EXERCISE TASK: Of all the lines in the material, how many include the word "part"? Reply with the number alone.

--- start RECORD EXCERPTS ---

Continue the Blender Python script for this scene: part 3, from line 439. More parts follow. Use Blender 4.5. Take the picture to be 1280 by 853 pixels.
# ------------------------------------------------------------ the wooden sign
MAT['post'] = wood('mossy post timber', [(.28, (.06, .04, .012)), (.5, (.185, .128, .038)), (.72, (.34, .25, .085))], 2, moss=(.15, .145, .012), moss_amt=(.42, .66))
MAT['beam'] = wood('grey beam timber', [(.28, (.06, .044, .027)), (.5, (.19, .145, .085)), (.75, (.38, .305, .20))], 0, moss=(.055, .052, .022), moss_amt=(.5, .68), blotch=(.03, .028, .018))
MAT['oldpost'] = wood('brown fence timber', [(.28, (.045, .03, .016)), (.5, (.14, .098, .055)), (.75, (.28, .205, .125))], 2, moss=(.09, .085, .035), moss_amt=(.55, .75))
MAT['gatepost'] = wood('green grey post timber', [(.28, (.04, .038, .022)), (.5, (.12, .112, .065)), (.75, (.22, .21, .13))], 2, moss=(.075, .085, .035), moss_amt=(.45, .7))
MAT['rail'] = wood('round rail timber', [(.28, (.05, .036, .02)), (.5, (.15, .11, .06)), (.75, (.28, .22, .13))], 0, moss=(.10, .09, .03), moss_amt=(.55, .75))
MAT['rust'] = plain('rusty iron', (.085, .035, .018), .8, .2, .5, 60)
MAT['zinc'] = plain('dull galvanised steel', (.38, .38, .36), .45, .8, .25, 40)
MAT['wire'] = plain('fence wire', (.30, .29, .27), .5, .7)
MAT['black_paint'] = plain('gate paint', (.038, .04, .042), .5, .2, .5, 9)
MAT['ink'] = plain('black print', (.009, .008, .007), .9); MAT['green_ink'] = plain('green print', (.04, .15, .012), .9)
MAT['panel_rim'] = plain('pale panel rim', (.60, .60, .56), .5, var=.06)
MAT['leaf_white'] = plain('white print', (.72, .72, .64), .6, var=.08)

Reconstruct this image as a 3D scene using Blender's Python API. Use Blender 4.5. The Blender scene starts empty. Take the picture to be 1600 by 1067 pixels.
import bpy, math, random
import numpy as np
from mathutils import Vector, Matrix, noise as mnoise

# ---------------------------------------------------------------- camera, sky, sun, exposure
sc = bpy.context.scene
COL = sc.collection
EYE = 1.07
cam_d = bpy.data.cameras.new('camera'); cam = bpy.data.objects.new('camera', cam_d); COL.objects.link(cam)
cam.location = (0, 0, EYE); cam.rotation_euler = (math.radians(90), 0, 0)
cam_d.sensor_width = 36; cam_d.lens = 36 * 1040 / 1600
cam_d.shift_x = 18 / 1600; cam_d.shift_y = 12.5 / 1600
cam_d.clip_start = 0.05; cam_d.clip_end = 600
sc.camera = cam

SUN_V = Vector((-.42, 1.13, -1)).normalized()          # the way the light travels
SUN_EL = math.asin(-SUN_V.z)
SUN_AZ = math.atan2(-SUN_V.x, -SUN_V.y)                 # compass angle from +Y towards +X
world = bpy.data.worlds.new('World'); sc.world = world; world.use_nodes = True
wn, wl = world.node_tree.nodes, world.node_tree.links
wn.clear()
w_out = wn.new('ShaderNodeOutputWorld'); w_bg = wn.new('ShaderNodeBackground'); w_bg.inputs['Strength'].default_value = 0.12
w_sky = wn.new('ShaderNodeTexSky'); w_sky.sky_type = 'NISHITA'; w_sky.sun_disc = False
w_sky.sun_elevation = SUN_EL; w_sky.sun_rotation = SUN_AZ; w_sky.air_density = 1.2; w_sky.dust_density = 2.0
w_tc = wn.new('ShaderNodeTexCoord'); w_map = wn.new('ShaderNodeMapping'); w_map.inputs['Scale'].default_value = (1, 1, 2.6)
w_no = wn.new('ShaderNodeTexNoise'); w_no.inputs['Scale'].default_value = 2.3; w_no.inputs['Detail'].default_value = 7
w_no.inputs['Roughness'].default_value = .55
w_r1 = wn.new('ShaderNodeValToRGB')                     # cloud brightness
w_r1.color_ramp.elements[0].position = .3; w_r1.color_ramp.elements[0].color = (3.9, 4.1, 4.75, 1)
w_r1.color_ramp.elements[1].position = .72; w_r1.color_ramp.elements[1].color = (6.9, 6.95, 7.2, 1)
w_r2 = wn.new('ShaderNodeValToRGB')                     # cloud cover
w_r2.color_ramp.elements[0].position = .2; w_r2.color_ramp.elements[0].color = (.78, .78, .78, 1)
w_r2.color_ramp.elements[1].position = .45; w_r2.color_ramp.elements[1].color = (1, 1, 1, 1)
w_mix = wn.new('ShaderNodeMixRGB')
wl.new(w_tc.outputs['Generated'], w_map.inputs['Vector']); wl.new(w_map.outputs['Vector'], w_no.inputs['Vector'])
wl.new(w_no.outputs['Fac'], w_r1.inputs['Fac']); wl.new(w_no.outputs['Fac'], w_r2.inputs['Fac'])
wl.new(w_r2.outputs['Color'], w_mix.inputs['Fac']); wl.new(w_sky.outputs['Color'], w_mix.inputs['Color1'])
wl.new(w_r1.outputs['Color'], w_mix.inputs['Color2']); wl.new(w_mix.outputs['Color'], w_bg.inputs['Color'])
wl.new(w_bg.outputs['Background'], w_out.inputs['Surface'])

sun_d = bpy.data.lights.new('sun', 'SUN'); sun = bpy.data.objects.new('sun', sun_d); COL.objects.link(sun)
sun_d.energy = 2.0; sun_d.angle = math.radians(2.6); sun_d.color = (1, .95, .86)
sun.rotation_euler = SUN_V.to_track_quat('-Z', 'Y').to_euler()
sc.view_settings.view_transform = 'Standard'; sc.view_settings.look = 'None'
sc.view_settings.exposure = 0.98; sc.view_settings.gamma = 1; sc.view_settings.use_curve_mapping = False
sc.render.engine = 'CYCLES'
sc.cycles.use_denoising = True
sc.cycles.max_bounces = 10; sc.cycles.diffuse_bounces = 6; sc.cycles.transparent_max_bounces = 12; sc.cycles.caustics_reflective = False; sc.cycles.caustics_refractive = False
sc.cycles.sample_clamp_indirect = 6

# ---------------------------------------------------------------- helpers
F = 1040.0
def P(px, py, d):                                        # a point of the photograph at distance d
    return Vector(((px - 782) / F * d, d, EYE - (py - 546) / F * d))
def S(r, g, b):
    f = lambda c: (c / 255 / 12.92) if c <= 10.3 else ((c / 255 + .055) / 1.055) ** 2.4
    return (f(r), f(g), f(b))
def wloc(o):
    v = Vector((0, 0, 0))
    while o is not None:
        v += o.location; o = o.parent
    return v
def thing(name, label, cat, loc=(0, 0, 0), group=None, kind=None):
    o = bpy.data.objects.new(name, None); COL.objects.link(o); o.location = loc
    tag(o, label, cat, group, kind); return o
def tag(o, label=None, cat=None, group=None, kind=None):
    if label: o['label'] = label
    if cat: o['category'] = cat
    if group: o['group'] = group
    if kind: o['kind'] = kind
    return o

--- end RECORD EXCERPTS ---
--- start RECORD EXCERPTS ---

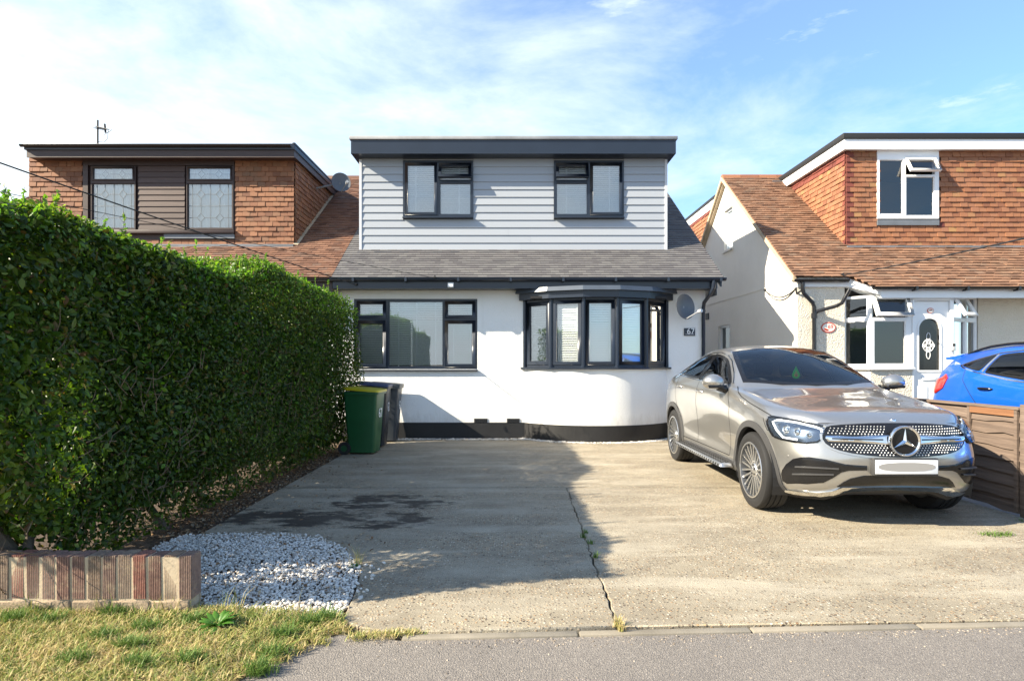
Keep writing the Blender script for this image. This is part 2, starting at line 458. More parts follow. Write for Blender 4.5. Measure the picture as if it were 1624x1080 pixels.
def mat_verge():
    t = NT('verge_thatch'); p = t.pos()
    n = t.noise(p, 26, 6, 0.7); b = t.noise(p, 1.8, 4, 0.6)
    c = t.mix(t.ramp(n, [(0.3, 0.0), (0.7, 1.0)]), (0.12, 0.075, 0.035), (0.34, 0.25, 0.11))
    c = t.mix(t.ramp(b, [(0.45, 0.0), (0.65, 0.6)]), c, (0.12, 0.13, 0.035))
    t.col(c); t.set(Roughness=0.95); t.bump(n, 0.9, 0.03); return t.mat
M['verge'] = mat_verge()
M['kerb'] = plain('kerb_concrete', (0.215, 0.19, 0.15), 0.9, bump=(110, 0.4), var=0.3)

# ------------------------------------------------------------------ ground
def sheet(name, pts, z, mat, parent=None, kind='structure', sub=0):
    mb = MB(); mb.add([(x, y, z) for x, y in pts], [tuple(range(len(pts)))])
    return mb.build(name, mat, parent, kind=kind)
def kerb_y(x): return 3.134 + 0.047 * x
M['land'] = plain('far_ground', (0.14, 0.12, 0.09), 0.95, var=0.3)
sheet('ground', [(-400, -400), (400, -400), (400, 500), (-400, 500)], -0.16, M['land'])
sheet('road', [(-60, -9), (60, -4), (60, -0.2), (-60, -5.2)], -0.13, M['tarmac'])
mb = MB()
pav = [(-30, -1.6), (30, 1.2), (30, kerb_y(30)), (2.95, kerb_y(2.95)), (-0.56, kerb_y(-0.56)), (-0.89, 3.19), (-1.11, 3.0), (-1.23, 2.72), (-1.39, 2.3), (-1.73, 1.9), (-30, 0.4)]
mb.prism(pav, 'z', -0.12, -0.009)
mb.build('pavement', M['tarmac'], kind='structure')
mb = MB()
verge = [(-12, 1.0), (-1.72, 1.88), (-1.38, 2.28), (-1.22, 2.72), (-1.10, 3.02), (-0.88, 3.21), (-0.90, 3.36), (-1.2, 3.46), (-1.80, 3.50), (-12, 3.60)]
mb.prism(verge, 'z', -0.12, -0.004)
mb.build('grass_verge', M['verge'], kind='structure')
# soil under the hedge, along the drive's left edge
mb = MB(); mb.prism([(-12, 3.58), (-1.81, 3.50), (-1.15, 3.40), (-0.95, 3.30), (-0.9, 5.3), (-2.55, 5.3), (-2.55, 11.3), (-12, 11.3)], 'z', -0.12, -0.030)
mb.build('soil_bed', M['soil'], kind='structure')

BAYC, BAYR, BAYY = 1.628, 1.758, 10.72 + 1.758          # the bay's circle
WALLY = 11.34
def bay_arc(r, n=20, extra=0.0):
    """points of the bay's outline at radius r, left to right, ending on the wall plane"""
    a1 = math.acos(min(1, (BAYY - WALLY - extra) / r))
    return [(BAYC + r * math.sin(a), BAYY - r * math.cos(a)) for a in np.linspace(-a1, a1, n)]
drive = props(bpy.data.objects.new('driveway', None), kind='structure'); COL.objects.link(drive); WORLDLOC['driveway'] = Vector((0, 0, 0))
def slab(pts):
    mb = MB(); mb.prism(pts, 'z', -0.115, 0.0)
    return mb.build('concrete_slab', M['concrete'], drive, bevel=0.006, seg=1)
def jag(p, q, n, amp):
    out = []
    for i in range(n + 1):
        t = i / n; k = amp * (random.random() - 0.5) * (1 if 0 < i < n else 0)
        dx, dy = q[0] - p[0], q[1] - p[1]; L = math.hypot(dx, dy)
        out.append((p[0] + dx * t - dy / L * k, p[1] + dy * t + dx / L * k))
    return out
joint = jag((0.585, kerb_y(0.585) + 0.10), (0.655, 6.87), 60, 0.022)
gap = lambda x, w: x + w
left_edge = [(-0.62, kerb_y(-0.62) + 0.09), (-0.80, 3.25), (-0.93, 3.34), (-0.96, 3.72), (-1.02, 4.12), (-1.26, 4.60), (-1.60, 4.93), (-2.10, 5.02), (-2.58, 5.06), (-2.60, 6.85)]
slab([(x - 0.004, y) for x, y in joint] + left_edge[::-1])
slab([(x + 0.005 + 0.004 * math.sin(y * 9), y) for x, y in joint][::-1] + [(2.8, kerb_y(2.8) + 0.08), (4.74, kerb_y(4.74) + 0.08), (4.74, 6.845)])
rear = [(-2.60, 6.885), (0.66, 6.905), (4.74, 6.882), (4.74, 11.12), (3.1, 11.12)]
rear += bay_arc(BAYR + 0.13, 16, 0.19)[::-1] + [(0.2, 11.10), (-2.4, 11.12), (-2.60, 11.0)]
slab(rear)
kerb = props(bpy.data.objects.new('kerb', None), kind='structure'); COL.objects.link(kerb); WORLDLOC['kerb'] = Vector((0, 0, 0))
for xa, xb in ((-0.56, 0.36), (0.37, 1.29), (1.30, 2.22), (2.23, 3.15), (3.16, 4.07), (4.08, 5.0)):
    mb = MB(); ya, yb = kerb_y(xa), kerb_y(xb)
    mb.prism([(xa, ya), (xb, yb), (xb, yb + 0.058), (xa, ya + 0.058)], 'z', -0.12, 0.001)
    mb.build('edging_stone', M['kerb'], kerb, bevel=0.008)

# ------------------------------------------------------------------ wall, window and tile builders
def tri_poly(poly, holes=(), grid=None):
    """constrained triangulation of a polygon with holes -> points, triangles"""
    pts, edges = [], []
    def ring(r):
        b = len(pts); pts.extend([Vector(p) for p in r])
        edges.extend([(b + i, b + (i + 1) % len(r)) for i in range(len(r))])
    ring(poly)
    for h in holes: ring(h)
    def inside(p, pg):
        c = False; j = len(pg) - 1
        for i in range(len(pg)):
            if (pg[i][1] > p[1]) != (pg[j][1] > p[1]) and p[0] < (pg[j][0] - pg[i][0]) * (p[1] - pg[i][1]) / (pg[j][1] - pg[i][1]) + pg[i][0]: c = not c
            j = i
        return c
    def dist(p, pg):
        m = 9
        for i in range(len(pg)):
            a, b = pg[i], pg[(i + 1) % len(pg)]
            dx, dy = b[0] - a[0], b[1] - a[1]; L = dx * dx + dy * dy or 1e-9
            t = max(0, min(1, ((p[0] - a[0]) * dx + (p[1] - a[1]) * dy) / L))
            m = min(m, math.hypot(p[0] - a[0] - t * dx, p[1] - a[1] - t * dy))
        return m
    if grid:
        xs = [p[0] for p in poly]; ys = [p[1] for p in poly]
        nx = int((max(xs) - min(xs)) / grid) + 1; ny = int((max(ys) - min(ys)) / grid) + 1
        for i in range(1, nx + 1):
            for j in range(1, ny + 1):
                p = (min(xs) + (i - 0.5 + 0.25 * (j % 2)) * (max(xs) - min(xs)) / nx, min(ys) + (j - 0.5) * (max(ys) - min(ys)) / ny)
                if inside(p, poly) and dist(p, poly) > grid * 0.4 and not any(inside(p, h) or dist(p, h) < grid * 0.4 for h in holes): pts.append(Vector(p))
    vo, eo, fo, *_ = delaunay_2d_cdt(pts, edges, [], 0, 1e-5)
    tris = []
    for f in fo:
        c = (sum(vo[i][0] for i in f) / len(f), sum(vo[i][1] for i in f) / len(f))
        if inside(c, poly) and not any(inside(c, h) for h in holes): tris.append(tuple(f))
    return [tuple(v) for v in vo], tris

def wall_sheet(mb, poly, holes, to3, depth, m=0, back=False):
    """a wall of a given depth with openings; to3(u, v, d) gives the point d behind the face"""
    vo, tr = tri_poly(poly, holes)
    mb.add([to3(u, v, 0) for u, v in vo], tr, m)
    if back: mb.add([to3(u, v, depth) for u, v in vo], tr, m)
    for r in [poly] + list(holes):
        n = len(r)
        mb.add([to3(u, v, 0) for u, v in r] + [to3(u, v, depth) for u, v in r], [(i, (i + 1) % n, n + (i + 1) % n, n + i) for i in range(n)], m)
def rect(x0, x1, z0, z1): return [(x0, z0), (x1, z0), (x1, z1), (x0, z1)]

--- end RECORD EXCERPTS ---
--- start RECORD EXCERPTS ---

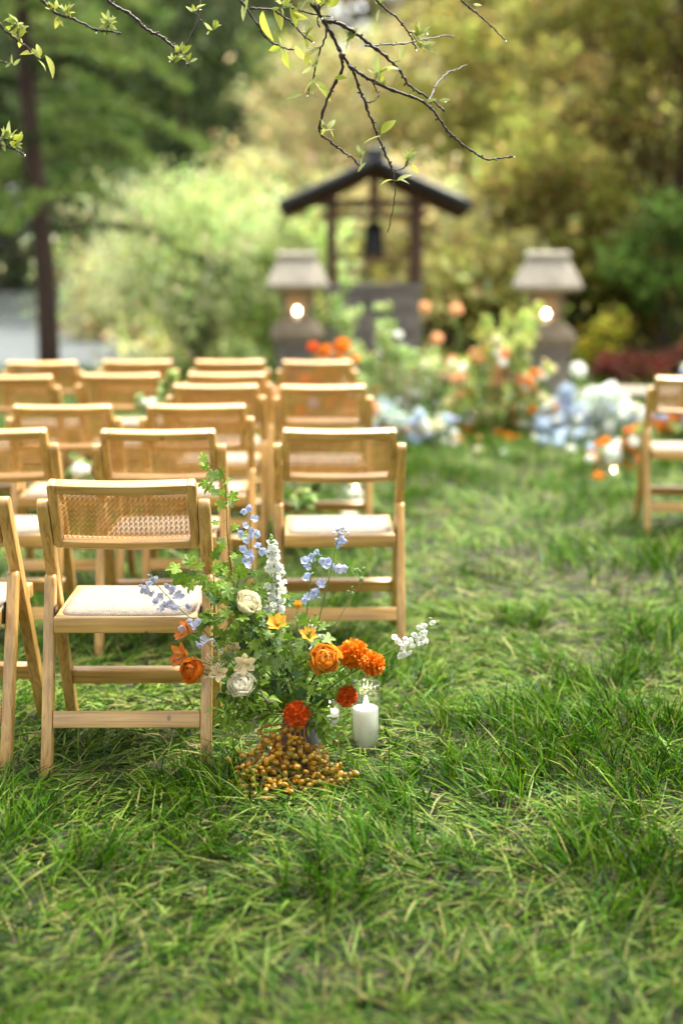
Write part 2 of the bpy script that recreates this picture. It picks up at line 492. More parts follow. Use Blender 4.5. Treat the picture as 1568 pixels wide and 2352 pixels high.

--- end RECORD EXCERPTS ---

ANSWER TO THE PROBLEM: 3